Accordo fiscale con il Belpaese: i vicini a sud ci stanno fregando ancora una volta!

Prosegue la saga del nuovo (?) accordo sulla fiscalità dei frontalieri con il Belpaese. Il trattato  giace imboscato in un qualche cassetto romano ormai da cinque anni. E’ poi il caso di ricordare che la vicina Repubblica se ne sbatte alla grande degli impegni presi con la Svizzera: vedi la famosa “road map” finita da tempo nella “tola dal rüt”; vedi l’iscrizione della Confederella su liste nere illegali. Per non parlare del fatto che l’Italia nega agli operatori svizzeri l’accesso al proprio mercato finanziario. Ed i licenziamenti annunciati nei giorni scorsi da UBS Ticino sono proprio da imputare a questo comportamento del Belpaese. Il quale, nei nostri confronti, è inadempiente più o meno su tutto. Non si capisce dunque per quale motivo gli svizzerotti dovrebbero rimanere masochisticamente ligi agli impegni presi. Sindrome di Tafazzi?

Non lo vuole nessuno

L’ultima presa per i fondelli ad opera dei vicini a sud risale proprio a questi giorni. Come sappiamo una delegazione ticinese, tra cui il presidente del parlamento cantonale, è stata ricevuta in pompa magna dalla Commissione di politica estera del Senato italico, che l’ha infinocchiata per benino. Gli illustrissimi senatori hanno annunciato un atto parlamentare al governo di Roma sul perché l’accordo fiscale sia ancora nel limbo. Si tratta dell’ennesima, pacchiana messa in scena per continuare a menare il can per l’aia. Il nuovo accordo fiscale Oltreramina non lo vuole nessuno. Ma viene comodo non dire definitivamente di no; far credere che l’approvazione sia sempre possibile, per tenere sulla corda gli svizzerotti (“che tanto sono fessi e non si accorgono di niente”). Così questi ultimi continuano a pagare i ristorni, ormai lievitati a 84 milioni di Fr all’anno. Avanti, facciamoci prendere per i fondelli per l’ennesima volta!

Perizie?

Intanto, udite udite, ecco che si  muove anche il governicchio cantonale. Il quale ha commissionato all’Università di Lucerna una perizia sulle possibili conseguenze di una disdetta unilaterale della vetusta Convenzione del 1974. Ossignùr.

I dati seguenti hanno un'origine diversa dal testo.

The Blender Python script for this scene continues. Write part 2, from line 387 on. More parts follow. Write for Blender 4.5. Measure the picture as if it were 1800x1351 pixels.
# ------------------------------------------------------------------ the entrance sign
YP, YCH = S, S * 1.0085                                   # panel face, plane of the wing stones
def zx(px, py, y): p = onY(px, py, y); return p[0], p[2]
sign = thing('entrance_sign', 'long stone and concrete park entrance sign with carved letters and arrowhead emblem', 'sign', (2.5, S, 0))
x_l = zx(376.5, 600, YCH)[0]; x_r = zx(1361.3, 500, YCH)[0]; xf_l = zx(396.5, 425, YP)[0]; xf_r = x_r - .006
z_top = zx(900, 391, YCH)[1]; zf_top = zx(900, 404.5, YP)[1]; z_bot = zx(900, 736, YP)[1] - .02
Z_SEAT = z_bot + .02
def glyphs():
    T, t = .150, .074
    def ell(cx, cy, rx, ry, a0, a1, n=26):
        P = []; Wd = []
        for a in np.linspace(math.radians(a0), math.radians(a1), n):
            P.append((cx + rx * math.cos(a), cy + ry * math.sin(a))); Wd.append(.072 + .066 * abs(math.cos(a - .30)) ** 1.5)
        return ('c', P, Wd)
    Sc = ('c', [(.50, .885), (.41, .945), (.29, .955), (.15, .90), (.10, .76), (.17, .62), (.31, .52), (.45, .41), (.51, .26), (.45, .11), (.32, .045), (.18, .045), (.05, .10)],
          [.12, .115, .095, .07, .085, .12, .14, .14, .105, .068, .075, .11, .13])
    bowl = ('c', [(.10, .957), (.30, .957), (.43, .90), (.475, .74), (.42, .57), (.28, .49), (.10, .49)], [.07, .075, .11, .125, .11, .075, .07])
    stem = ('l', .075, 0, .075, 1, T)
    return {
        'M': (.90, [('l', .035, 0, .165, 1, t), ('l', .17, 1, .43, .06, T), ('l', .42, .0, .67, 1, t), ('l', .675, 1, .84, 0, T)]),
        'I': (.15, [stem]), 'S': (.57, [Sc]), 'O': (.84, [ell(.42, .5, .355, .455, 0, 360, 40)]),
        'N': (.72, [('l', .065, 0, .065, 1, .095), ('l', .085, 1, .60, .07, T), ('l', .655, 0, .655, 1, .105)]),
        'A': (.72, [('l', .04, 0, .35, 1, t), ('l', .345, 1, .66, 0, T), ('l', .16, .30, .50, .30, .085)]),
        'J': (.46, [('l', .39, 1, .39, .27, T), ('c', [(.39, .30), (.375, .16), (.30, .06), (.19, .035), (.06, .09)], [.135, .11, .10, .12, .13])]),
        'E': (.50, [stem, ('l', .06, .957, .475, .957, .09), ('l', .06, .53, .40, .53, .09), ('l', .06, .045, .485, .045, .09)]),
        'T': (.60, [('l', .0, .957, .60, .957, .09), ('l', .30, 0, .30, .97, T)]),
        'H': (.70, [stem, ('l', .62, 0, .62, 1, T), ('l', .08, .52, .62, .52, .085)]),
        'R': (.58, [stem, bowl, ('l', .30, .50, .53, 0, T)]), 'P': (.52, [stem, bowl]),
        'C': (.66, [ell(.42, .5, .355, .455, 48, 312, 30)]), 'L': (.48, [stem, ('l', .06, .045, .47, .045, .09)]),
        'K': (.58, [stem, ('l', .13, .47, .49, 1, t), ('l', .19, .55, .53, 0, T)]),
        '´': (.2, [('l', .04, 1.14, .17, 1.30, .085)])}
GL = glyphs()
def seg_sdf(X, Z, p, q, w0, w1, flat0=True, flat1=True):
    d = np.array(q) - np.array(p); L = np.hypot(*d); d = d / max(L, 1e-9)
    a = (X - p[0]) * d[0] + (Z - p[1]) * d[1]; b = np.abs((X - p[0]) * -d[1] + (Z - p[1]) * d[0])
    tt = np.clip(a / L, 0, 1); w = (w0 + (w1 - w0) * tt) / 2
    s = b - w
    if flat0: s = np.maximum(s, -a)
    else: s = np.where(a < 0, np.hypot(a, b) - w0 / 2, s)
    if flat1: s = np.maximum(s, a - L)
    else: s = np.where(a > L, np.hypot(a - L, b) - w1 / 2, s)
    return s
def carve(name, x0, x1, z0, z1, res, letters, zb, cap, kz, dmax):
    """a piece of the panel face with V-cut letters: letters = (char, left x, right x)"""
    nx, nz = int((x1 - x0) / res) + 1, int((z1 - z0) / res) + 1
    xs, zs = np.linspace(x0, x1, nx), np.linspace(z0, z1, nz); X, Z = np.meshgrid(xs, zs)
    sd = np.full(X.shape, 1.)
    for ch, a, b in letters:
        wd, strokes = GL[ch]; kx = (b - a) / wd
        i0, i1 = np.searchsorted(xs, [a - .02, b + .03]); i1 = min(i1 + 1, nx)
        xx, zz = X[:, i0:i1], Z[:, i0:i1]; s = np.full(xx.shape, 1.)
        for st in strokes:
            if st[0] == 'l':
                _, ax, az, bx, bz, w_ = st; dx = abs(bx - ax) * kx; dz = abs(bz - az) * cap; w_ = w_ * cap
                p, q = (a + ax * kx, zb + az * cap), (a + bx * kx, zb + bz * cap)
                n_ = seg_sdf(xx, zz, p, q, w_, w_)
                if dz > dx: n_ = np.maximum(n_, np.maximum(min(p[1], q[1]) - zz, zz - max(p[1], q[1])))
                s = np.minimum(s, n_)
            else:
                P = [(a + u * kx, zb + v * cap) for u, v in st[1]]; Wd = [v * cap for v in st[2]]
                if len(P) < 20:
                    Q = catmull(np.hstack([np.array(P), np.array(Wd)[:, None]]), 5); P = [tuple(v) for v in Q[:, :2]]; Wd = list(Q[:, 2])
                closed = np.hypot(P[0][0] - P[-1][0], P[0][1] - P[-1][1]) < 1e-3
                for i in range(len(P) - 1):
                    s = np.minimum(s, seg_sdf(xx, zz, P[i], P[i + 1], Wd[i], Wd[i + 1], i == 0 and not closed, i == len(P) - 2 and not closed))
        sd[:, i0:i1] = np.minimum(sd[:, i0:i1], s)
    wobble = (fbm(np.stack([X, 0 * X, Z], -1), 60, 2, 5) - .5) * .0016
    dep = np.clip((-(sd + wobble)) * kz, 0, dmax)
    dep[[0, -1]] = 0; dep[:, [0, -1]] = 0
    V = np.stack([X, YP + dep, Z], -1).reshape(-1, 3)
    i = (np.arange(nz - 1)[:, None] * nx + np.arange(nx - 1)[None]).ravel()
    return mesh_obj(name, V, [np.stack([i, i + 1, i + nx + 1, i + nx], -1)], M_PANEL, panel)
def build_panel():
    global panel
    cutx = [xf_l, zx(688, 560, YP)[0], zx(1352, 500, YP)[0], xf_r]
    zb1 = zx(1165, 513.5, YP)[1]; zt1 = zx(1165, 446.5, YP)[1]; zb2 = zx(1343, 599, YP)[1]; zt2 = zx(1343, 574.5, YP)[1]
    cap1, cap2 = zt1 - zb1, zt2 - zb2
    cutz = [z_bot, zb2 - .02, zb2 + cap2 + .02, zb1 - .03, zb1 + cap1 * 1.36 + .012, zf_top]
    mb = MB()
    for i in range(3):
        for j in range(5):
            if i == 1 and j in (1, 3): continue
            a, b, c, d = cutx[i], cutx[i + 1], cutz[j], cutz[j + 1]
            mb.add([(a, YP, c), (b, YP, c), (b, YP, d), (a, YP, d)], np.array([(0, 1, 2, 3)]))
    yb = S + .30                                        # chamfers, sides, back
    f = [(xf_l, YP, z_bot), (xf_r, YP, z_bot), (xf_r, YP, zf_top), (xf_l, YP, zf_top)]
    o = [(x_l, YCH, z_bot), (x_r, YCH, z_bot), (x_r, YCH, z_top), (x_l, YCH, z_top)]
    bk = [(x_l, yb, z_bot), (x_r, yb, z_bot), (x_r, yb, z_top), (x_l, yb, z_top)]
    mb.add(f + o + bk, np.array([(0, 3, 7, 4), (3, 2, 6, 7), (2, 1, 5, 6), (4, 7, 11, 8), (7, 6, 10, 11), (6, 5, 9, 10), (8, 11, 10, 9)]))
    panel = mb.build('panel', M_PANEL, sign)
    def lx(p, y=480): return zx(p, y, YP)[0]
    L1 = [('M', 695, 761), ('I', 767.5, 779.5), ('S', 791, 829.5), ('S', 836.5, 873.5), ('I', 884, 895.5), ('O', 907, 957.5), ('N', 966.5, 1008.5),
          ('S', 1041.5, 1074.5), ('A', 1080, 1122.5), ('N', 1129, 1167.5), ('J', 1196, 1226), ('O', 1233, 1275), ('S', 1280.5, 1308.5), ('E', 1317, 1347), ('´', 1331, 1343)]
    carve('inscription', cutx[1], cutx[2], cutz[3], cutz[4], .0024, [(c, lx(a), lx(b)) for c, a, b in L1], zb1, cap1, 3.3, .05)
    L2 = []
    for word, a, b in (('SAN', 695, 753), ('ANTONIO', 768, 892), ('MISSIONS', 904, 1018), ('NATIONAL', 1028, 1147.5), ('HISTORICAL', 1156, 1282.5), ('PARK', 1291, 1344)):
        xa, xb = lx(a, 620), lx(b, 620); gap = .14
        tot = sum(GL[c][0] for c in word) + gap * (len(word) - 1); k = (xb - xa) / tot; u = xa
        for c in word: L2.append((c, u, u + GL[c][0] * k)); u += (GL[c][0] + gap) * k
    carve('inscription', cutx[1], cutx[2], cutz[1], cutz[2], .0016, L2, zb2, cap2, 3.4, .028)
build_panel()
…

Al di là della diatriba sulla scelta dell’Università di Lucerna quando in Ticino alla SUPSI c’è un centro di competenze tributarie (si immagina forse che il documento, se scritto in tedesco, risulterà più appetibile per Berna?), la disdetta della Convenzione non è compito del Consiglio di Stato bensì del Consiglio federale. Il quale, e lo si è capito da un pezzo, non ha alcuna intenzione di creare situazioni conflittuali con il Belpaese per difendere gli interessi del Ticino (considerato ancora meno dell’ultima ruota del carro): ha calato le braghe perfino sulla chiusura notturna dei valichi secondari…. Idem dicasi per la partitocrazia PLR-PPD-P$$ (Verdi-anguria ovviamente inclusi) alle Camere federali. Basti pensare che il PLR, a scopo di campagna elettorale, in Ticino ha presentato una mozione per la disdetta della citata Convenzione, e poi i primi a replicare che “sa po’ mia” sono stati proprio i deputati ticinesi dell’ex partitone nel parlamento federale.

Avevamo ragione!

Ciò  che invece può e deve fare il Consiglio di Stato è altro. Ossia BLOCCARE I RISTORNI dei frontalieri! La Lega ed il Mattino lo predicano da anni, i due “ministri” leghisti lo chiedono sistematicamente, ma la maggioranza triciclata in CdS non ne vuole sapere!

Adesso, ma tu guarda i casi della vita, a sostenere il blocco dei ristorni c’è anche il Prof Marco Bernasconi nell’intervista pubblicata ieri sul Corriere del Ticino. Ma come: vuoi vedere che la Lega ed il Mattino avevano ragione, mentre la partitocrazia…?

E dunque, cosa stiamo aspettando? Avanti con il blocco!